> Instructions for the task
Reproduce the listing below without any change.

> Source material
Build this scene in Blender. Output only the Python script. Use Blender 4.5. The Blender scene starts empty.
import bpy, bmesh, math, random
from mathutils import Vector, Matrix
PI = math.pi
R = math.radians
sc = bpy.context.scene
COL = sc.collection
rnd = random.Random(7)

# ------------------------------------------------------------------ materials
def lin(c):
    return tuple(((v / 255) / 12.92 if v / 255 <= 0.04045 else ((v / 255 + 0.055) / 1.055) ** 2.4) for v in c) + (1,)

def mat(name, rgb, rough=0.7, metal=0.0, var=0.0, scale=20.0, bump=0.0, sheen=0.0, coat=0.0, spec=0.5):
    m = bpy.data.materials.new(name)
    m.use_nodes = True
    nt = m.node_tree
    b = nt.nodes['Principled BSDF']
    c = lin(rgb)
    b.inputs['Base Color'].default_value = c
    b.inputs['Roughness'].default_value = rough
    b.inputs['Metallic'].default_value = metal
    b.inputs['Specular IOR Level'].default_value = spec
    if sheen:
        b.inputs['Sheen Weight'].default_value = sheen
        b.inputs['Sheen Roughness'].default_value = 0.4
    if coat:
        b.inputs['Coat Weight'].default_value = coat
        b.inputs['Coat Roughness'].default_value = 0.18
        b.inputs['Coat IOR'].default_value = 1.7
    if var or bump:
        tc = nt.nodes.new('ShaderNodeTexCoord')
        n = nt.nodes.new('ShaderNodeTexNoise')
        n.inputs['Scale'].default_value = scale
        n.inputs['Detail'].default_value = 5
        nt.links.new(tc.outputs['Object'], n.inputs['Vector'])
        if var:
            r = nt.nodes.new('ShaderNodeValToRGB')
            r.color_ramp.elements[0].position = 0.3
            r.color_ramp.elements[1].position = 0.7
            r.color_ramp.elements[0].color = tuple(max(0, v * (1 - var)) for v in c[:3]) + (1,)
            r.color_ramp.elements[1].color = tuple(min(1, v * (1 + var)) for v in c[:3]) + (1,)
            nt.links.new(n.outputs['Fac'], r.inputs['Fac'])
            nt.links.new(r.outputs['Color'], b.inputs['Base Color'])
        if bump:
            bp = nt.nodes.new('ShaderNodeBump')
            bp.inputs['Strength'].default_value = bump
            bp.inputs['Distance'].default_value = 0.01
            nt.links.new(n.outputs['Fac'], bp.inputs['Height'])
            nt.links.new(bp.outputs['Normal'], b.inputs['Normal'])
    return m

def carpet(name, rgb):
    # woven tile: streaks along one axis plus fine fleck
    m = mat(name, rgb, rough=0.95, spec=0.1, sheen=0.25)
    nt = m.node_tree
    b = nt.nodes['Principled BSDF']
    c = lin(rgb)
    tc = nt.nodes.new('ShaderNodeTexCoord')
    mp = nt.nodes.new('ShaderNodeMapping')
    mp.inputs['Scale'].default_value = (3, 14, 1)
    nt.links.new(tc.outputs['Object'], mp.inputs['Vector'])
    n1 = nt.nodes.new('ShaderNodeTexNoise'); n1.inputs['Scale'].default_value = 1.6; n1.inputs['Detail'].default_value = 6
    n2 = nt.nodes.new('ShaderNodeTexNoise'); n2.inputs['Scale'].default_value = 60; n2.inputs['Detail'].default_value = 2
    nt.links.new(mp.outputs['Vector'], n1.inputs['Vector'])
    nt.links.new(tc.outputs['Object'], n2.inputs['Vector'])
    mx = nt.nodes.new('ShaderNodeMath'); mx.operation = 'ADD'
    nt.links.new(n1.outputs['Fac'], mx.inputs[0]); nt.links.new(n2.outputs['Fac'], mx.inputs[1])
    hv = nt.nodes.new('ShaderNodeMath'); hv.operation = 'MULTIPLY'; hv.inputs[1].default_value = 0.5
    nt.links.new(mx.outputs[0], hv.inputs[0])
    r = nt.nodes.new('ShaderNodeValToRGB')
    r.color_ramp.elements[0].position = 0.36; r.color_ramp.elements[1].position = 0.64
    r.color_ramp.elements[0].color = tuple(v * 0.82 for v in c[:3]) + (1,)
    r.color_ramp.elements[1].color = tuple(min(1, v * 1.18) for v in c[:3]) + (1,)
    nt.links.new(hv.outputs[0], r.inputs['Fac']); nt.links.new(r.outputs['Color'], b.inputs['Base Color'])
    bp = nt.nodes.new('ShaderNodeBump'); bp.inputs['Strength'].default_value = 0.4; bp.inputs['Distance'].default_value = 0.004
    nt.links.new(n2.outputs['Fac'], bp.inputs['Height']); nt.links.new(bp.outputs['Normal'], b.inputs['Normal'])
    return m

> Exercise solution
Build this scene in Blender. Output only the Python script. Use Blender 4.5. The Blender scene starts empty.
import bpy, bmesh, math, random
from mathutils import Vector, Matrix
PI = math.pi
R = math.radians
sc = bpy.context.scene
COL = sc.collection
rnd = random.Random(7)

# ------------------------------------------------------------------ materials
def lin(c):
    return tuple(((v / 255) / 12.92 if v / 255 <= 0.04045 else ((v / 255 + 0.055) / 1.055) ** 2.4) for v in c) + (1,)

def mat(name, rgb, rough=0.7, metal=0.0, var=0.0, scale=20.0, bump=0.0, sheen=0.0, coat=0.0, spec=0.5):
    m = bpy.data.materials.new(name)
    m.use_nodes = True
    nt = m.node_tree
    b = nt.nodes['Principled BSDF']
    c = lin(rgb)
    b.inputs['Base Color'].default_value = c
    b.inputs['Roughness'].default_value = rough
    b.inputs['Metallic'].default_value = metal
    b.inputs['Specular IOR Level'].default_value = spec
    if sheen:
        b.inputs['Sheen Weight'].default_value = sheen
        b.inputs['Sheen Roughness'].default_value = 0.4
    if coat:
        b.inputs['Coat Weight'].default_value = coat
        b.inputs['Coat Roughness'].default_value = 0.18
        b.inputs['Coat IOR'].default_value = 1.7
    if var or bump:
        tc = nt.nodes.new('ShaderNodeTexCoord')
        n = nt.nodes.new('ShaderNodeTexNoise')
        n.inputs['Scale'].default_value = scale
        n.inputs['Detail'].default_value = 5
        nt.links.new(tc.outputs['Object'], n.inputs['Vector'])
        if var:
            r = nt.nodes.new('ShaderNodeValToRGB')
            r.color_ramp.elements[0].position = 0.3
            r.color_ramp.elements[1].position = 0.7
            r.color_ramp.elements[0].color = tuple(max(0, v * (1 - var)) for v in c[:3]) + (1,)
            r.color_ramp.elements[1].color = tuple(min(1, v * (1 + var)) for v in c[:3]) + (1,)
            nt.links.new(n.outputs['Fac'], r.inputs['Fac'])
            nt.links.new(r.outputs['Color'], b.inputs['Base Color'])
        if bump:
            bp = nt.nodes.new('ShaderNodeBump')
            bp.inputs['Strength'].default_value = bump
            bp.inputs['Distance'].default_value = 0.01
            nt.links.new(n.outputs['Fac'], bp.inputs['Height'])
            nt.links.new(bp.outputs['Normal'], b.inputs['Normal'])
    return m

def carpet(name, rgb):
    # woven tile: streaks along one axis plus fine fleck
    m = mat(name, rgb, rough=0.95, spec=0.1, sheen=0.25)
    nt = m.node_tree
    b = nt.nodes['Principled BSDF']
    c = lin(rgb)
    tc = nt.nodes.new('ShaderNodeTexCoord')
    mp = nt.nodes.new('ShaderNodeMapping')
    mp.inputs['Scale'].default_value = (3, 14, 1)
    nt.links.new(tc.outputs['Object'], mp.inputs['Vector'])
    n1 = nt.nodes.new('ShaderNodeTexNoise'); n1.inputs['Scale'].default_value = 1.6; n1.inputs['Detail'].default_value = 6
    n2 = nt.nodes.new('ShaderNodeTexNoise'); n2.inputs['Scale'].default_value = 60; n2.inputs['Detail'].default_value = 2
    nt.links.new(mp.outputs['Vector'], n1.inputs['Vector'])
    nt.links.new(tc.outputs['Object'], n2.inputs['Vector'])
    mx = nt.nodes.new('ShaderNodeMath'); mx.operation = 'ADD'
    nt.links.new(n1.outputs['Fac'], mx.inputs[0]); nt.links.new(n2.outputs['Fac'], mx.inputs[1])
    hv = nt.nodes.new('ShaderNodeMath'); hv.operation = 'MULTIPLY'; hv.inputs[1].default_value = 0.5
    nt.links.new(mx.outputs[0], hv.inputs[0])
    r = nt.nodes.new('ShaderNodeValToRGB')
    r.color_ramp.elements[0].position = 0.36; r.color_ramp.elements[1].position = 0.64
    r.color_ramp.elements[0].color = tuple(v * 0.82 for v in c[:3]) + (1,)
    r.color_ramp.elements[1].color = tuple(min(1, v * 1.18) for v in c[:3]) + (1,)
    nt.links.new(hv.outputs[0], r.inputs['Fac']); nt.links.new(r.outputs['Color'], b.inputs['Base Color'])
    bp = nt.nodes.new('ShaderNodeBump'); bp.inputs['Strength'].default_value = 0.4; bp.inputs['Distance'].default_value = 0.004
    nt.links.new(n2.outputs['Fac'], bp.inputs['Height']); nt.links.new(bp.outputs['Normal'], b.inputs['Normal'])
    return m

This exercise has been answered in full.